В 1953 году мне было восемь лет, я учился в первом классе. Не помню, как именно я узнал о смерти Сталина, но помню сводки о его здоровье в предыдущие дни и словосочетание «дыхание Чейна-Стокса». В моей семье настоящей скорби не было, была какая-то оторопь. А скорбь ощущалась на улицах, люди шли с опущенными лицами, я видел слезы. У нас же было некоторое недоумение по поводу того, что будет дальше. Тем не менее, разговоры велись. Я хорошо помню, как числа 7–8 марта к нам пришел водопроводчик что-то чинить и сказал, когда зашел разговор: «А что собственно произошло? Может, дальше будет и лучше». Это вызвало шок в семье, мама просто отказалась от его услуг, сказала: «Пожалуйста, уходите».
К Сталину дома относились с почтением, но без ощущения родственности, как во многих семьях. Репрессированных среди самых близких родственников не было, но знакомые исчезали, это мне потом рассказывала мама, уже лет через пятнадцать. Но подозрений настоящих не было, потому что таких случаев было не очень много. Отец, думаю, многое понимал, но молчал, боялся, мы с ним никогда об этом не говорили.
Мы жили тогда на Соколе, по адресу Новопесчаная улица, д. 11/6. Это были новые дома на тогдашней окраине, рядом стояли деревянные бараки, ужасная нищета которых меня поразила.
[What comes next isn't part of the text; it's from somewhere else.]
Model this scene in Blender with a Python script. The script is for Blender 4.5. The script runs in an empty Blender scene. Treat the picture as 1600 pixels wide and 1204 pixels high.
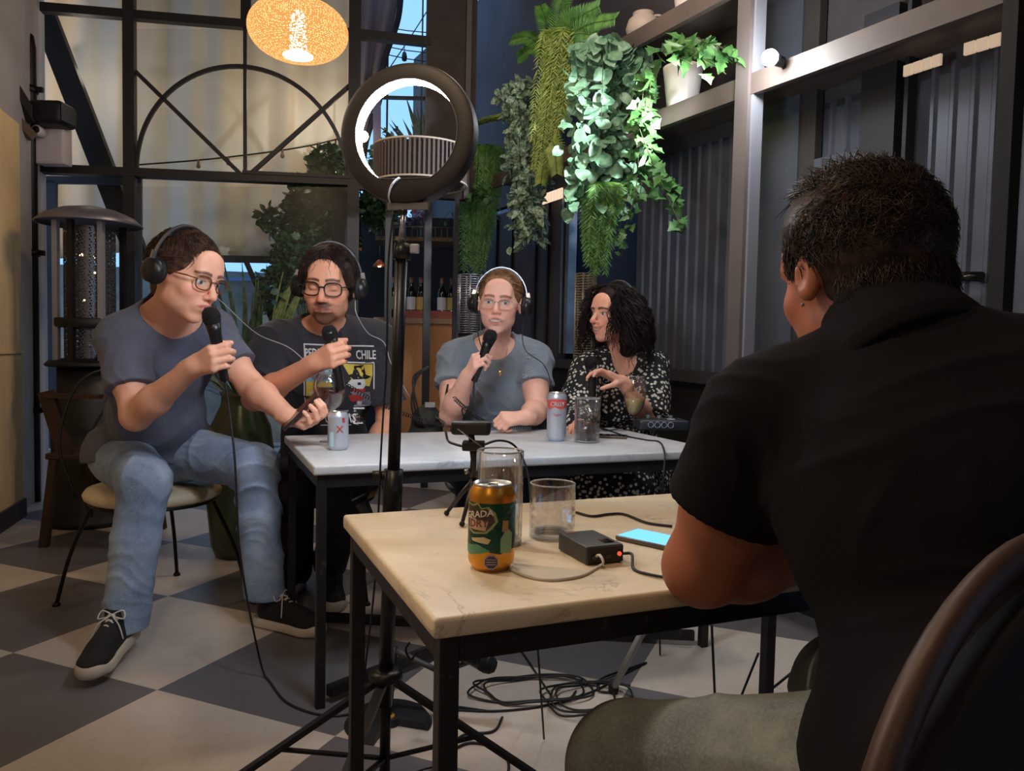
import bpy, bmesh, math, random
import numpy as np
from mathutils import Vector, Matrix
from mathutils.bvhtree import BVHTree
from mathutils import noise as mnoise

random.seed(7); np.random.seed(7)
SC = bpy.context.scene
COL = SC.collection
PI = math.pi
V = lambda *a: Vector(a)

# ------------------------------------------------------------------ camera
FPX = 1200.0
PITCH = math.radians(2.96); ROLL = math.radians(1.2)
CAMPOS = V(0, 0, 1.0)
_f = V(0, math.cos(PITCH), -math.sin(PITCH))
_r0 = V(1, 0, 0); _u0 = V(0, math.sin(PITCH), math.cos(PITCH))
_r = (_r0*math.cos(ROLL) + _u0*math.sin(ROLL)).normalized()
_u = (_u0*math.cos(ROLL) - _r0*math.sin(ROLL)).normalized()
cam_d = bpy.data.cameras.new('camera'); cam_o = bpy.data.objects.new('camera', cam_d)
COL.objects.link(cam_o)
cam_d.sensor_width = 36; cam_d.sensor_fit = 'HORIZONTAL'; cam_d.lens = 36*FPX/1600
cam_d.clip_start = 0.02; cam_d.clip_end = 200
cam_o.matrix_world = Matrix(((_r.x, _u.x, -_f.x, CAMPOS.x), (_r.y, _u.y, -_f.y, CAMPOS.y), (_r.z, _u.z, -_f.z, CAMPOS.z), (0, 0, 0, 1)))
SC.camera = cam_o

def ray(px, py):
    return (_f + _r*((px-800)/FPX) + _u*((602-py)/FPX))
def at(px, py, z):
    d = ray(px, py); return CAMPOS + d*(z/d.y)
def hit(px, py, h=0.0):
    d = ray(px, py); return CAMPOS + d*((h-CAMPOS.z)/d.z)
def onpl(px, py, p0, n):
    d = ray(px, py); return CAMPOS + d*((p0-CAMPOS).dot(n)/d.dot(n))

# ------------------------------------------------------------------ world, lights, exposure
w = bpy.data.worlds.new('world'); SC.world = w; w.use_nodes = True
bg = w.node_tree.nodes['Background']
bg.inputs[0].default_value = (0.24, 0.48, 0.86, 1); bg.inputs[1].default_value = .95
SC.view_settings.view_transform = 'Standard'; SC.view_settings.look = 'None'
SC.view_settings.exposure = 0.88; SC.view_settings.gamma = 1.0
SC.view_settings.use_curve_mapping = False

def lamp(name, loc, power, color, radius=0.1, kind='POINT', aim=None, size=None, spot=None, blend=.4):
    l = bpy.data.lights.new(name, kind); l.energy = power; l.color = color
    if kind == 'AREA':
        l.shape = 'DISK'; l.size = size or .4
    else:
        l.shadow_soft_size = radius
    if kind == 'SPOT':
        l.spot_size = math.radians(spot); l.spot_blend = blend
    o = bpy.data.objects.new(name, l); COL.objects.link(o); o.location = loc
    if aim is not None:
        o.rotation_euler = (Vector(aim)-Vector(loc)).to_track_quat('-Z', 'Y').to_euler()
    return o
# warm unseen lamps assumed overhead, out of the frame; no fixtures modelled
lamp('ceiling_lamp_light', (-0.4, 0.8, 2.4), 17, (1.0, .74, .46), .12)
lamp('ceiling_lamp_light', (-2.6, 1.9, 2.9), 100, (1.0, .80, .60), .15)
lamp('ceiling_lamp_light', (-1.1, -1.8, 3.0), 14, (1.0, .78, .56), .15)
lamp('ceiling_lamp_light', (0.35, 3.0, 3.1), 26, (1.0, .86, .74), .15)

# ------------------------------------------------------------------ materials
def lin(c):
    c = c/255.0
    return c/12.92 if c <= .04045 else ((c+.055)/1.055)**2.4
def C(r, g, b): return (lin(r), lin(g), lin(b), 1.0)

class NT:
    def __init__(s, m):
        s.m = m; m.use_nodes = True; s.t = m.node_tree; s.b = s.t.nodes['Principled BSDF']; s.out = s.t.nodes['Material Output']
    def n(s, kind, **kw):
        x = s.t.nodes.new(kind)
        for k, v in kw.items():
            if hasattr(x, k): setattr(x, k, v)
            else: x.inputs[k].default_value = v
        return x
    def l(s, a, b): s.t.links.new(a, b)
    def pos(s, scale=1.0, rot=(0, 0, 0), obj=True):
        tc = s.n('ShaderNodeTexCoord'); mp = s.n('ShaderNodeMapping')
        mp.inputs['Scale'].default_value = (scale,)*3 if not isinstance(scale, tuple) else scale
        mp.inputs['Rotation'].default_value = rot
        s.l(tc.outputs['Object'], mp.inputs[0]); return mp.outputs[0]
    def noise(s, scale, detail=3, rough=.55, vec=None, dist=0):
        x = s.n('ShaderNodeTexNoise'); x.inputs['Scale'].default_value = scale
        x.inputs['Detail'].default_value = detail; x.inputs['Roughness'].default_value = rough
        x.inputs['Distortion'].default_value = dist
        s.l(vec if vec is not None else s.pos(), x.inputs['Vector']); return x.outputs['Fac']
    def ramp(s, fac, stops):
        r = s.n('ShaderNodeValToRGB'); e = r.color_ramp.elements
        while len(e) < len(stops): e.new(.5)
        for i, (p, c) in enumerate(stops): e[i].position = p; e[i].color = c
        s.l(fac, r.inputs[0]); return r.outputs[0]
    def bump(s, h, strength=.3, dist=.01):
        b = s.n('ShaderNodeBump'); b.inputs['Strength'].default_value = strength; b.inputs['Distance'].default_value = dist
        s.l(h, b.inputs['Height']); s.l(b.outputs[0], s.b.inputs['Normal'])
    def mixc(s, fac, a, b):
        m = s.n('ShaderNodeMix'); m.data_type = 'RGBA'
        if isinstance(fac, float): m.inputs[0].default_value = fac
        else: s.l(fac, m.inputs[0])
        for v, i in ((a, 6), (b, 7)):
            if isinstance(v, tuple): m.inputs[i].default_value = v
            else: s.l(v, m.inputs[i])
        return m.outputs[2]
    def col(s, v):
        if isinstance(v, tuple): s.b.inputs['Base Color'].default_value = v
        else: s.l(v, s.b.inputs['Base Color'])

MATS = {}
def mat(name, color=None, rough=.6, metal=0.0, var=0.0, vscale=8, bump=0.0, bscale=60, emit=None, estr=0, trans=0, ior=1.45, spec=None, alpha=None, sheen=0, sss=0):
    if name in MATS: return MATS[name]
    m = bpy.data.materials.new(name); t = NT(m); b = t.b
    if var and color:
        f = t.noise(vscale, 4)
        a = tuple(max(0, c*(1-var)) for c in color[:3])+(1,); z = tuple(min(1, c*(1+var)) for c in color[:3])+(1,)
        t.col(t.ramp(f, [(.3, a), (.7, z)]))
    elif color: t.col(color)
    b.inputs['Roughness'].default_value = rough; b.inputs['Metallic'].default_value = metal
    if spec is not None: b.inputs['Specular IOR Level'].default_value = spec
    if bump: t.bump(t.noise(bscale, 3), bump)
    if emit: b.inputs['Emission Color'].default_value = emit; b.inputs['Emission Strength'].default_value = estr
    if trans: b.inputs['Transmission Weight'].default_value = trans; b.inputs['IOR'].default_value = ior
    if sheen: b.inputs['Sheen Weight'].default_value = sheen
    if sss:
        b.inputs['Subsurface Weight'].default_value = sss; b.inputs['Subsurface Radius'].default_value = (.01, .004, .002)
        b.inputs['Subsurface Scale'].default_value = 1.0
    MATS[name] = m; return m

def pane_mat(name='window_glass', rough=.3, ior=1.45, k=.18):
    m = bpy.data.materials.new(name); m.use_nodes = True; t = m.node_tree
    for n in list(t.nodes): t.nodes.remove(n)
    o = t.nodes.new('ShaderNodeOutputMaterial'); mx = t.nodes.new('ShaderNodeMixShader')
    tr = t.nodes.new('ShaderNodeBsdfTransparent'); gl = t.nodes.new('ShaderNodeBsdfGlossy')
    tr.inputs[0].default_value = (.93, .95, .95, 1) if k < .7 else (.985, .985, .985, 1); gl.inputs['Roughness'].default_value = rough
    fr = t.nodes.new('ShaderNodeLayerWeight'); fr.inputs['Blend'].default_value = .5; pw = t.nodes.new('ShaderNodeMath'); pw.operation = 'POWER'; pw.inputs[1].default_value = 3.0 if k < .7 else 1.8; t.links.new(fr.outputs['Facing'], pw.inputs[0])
    ml = t.nodes.new('ShaderNodeMath'); ml.operation = 'MULTIPLY_ADD'; ml.inputs[1].default_value = k; ml.inputs[2].default_value = .03*k+(.05 if k > .6 else 0); t.links.new(pw.outputs[0], ml.inputs[0]); t.links.new(ml.outputs[0], mx.inputs[0]); t.links.new(tr.outputs[0], mx.inputs[1]); t.links.new(gl.outputs[0], mx.inputs[2])
    t.links.new(mx.outputs[0], o.inputs[0]); return m
M_PANE = pane_mat()
M_TG = pane_mat('thin_clear_glass', .05, 1.55, .75)
M_BLACK = mat('black_painted_steel', C(22, 21, 26), .5, .3, var=.3, vscale=20)
M_WORN = None

def worn_steel():
    m = bpy.data.materials.new('worn_black_steel'); t = NT(m)
    f = t.noise(35, 6, .7)
    t.col(t.ramp(f, [(.0, C(20, 19, 21)), (.60, C(30, 28, 30)), (.70, C(70, 62, 56)), (.78, C(120, 110, 98))]))
    t.b.inputs['Roughness'].default_value = .5; t.b.inputs['Metallic'].default_value = .25
    t.bump(f, .15); return m
M_WORN = worn_steel()

def marble(name, base, tint, vein):
    m = bpy.data.materials.new(name); t = NT(m)
    p = t.pos()
    n1 = t.noise(3.0, 5, .6, p, .8)
    n2 = t.n('ShaderNodeTexNoise'); n2.inputs['Scale'].default_value = 2.6; n2.inputs['Detail'].default_value = 8; n2.inputs['Roughness'].default_value = .62; n2.inputs['Distortion'].default_value = 1.6
    t.l(p, n2.inputs['Vector'])
    sub = t.n('ShaderNodeMath', operation='SUBTRACT'); sub.inputs[1].default_value = .5; t.l(n2.outputs['Fac'], sub.inputs[0])
    ab = t.n('ShaderNodeMath', operation='ABSOLUTE'); t.l(sub.outputs[0], ab.inputs[0])
    v = t.ramp(ab.outputs[0], [(0.0, (1, 1, 1, 1)), (.012, (0, 0, 0, 1))])
    brk = t.noise(5, 3, .5, p)
    bm_ = t.ramp(brk, [(.42, (0, 0, 0, 1)), (.70, (.6, .6, .6, 1))])
    mm = t.n('ShaderNodeMath', operation='MULTIPLY'); t.l(v, mm.inputs[0]); t.l(bm_, mm.inputs[1])
    basec = t.ramp(n1, [(.3, tint), (.6, base)])
    sp = t.noise(60, 3, .6, p)
    basec = t.mixc(t.ramp(sp, [(.55, (0, 0, 0, 1)), (.8, (.35, .35, .35, 1))]), basec, tint)
    t.col(t.mixc(mm.outputs[0], basec, vein))
    t.b.inputs['Roughness'].default_value = .42
    t.bump(sp, .05, .003)
    return m
M_MARB_F = marble('cream_marble', C(222, 205, 178), C(196, 172, 136), C(118, 104, 96))
M_MARB_B = marble('white_marble', C(214, 214, 216), C(186, 188, 194), C(128, 128, 136))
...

Мое ранее детство прошло в центре (мы переехали на Сокол с улицы Горького, где жили рядом с Моссоветом), там все было очень богато, богатые магазины. А когда я оказался на окраине Москвы, меня поразило несоответствие лозунгов и того, что я увидел. Это создало у меня какое-то недоверие, развило скепсис.
В конце 40-х годов демонстрации ходили по улице Горького, и я помню эти звуки. Более того, по-видимому, в 1951 году я сам был на демонстрации, и проходил в колонне, близкой к мавзолею. Это была колонна от ИМЛИ. Там работал мой отец, советский литературовед Виктор Перцов, специалист по Маяковскому и авангарду. Мама попросила, чтобы кто-то высокий поднял меня и посадил на плечи. И все вокруг говорили: «Смотри, смотри! Сейчас ты увидишь Сталина!». И я его увидел! Меня поразило усталое выражение лица, как будто ему все это совершенно надоело, и огромное количество морщин. Я был поражен этим выражением, отсутствием вдохновения и очень хорошо запомнил свое недоумение. Несоответствие радости, направленной на него (ведь столько людей кричат «Сталин! Сталин! Сталин!»), и той невероятной усталости, которую я увидел на его лице, несоответствие того, что я видел на портретах и на трибуне. До этой демонстрации у меня было ощущение, что там в Кремле есть добрый и очень красивый человек (ведь на портретах он был очень красив!), который обо всех нас думает, заботится. Я думал, что сейчас увижу такого Бога, родного Бога, и к этому меня готовили. А увидел небольшого человечка с усталым лицом, который вместо того, чтобы смотреть на меня, как отец, устало смотрел вниз. Но мое недоумение тогда я, конечно, оставил при себе.
Я думаю, что если бы не тот случай на демонстрации, я и его смерть воспринял бы иначе. Например, в школе моей жены (она жила неподалеку и училась в школе напротив Аэровокзала) была большая скорбь, учительница пришла и сказала, что случилась ужасная вещь. И она говорила с таким трагическим выражением лица, что моя жена это восприняла очень остро, как катастрофу, хотя в ее семье большой скорби не было. В моей школе все было спокойнее (144-я школа, напротив кинотеатра «Ленинград»). Висели портреты, было какое-то собрание, но я, кажется, на нем не был.
Еще один из эпизодов тех дней. 7-го или 8-го марта мы ехали на метро, переходили с тогдашней площади Свердлова (сейчас это Театральная) на Площадь Революции. И я помню снование людей, это же очень близко от Колонного зала. Снование, разговоры и тревога. Было строго сказано: из метро никуда не выходить.
В день похорон я запомнил гудки, которые звучали, когда гроб занесли в мавзолей, я слышал их дома на Соколе. Гудели фабрики, в какой-то момент гудело все. Это было совершенно жутко.
А моя старшая сестра, которой тогда было 15 лет, пошла на похороны со школой. Она не возвращалась какое-то время, а дома уже стало известно о жертвах, дошли слухи, что была давка, что кого-то задавили. Часа два-три была тревога в доме, что с Анютой. Но те, кто вел детей туда, поняли, что их надо уводить, потому что или это будет долго, или это может кончиться трагически, поэтому она не попала на прощание. Больше никто из знакомых на прощание не ходил.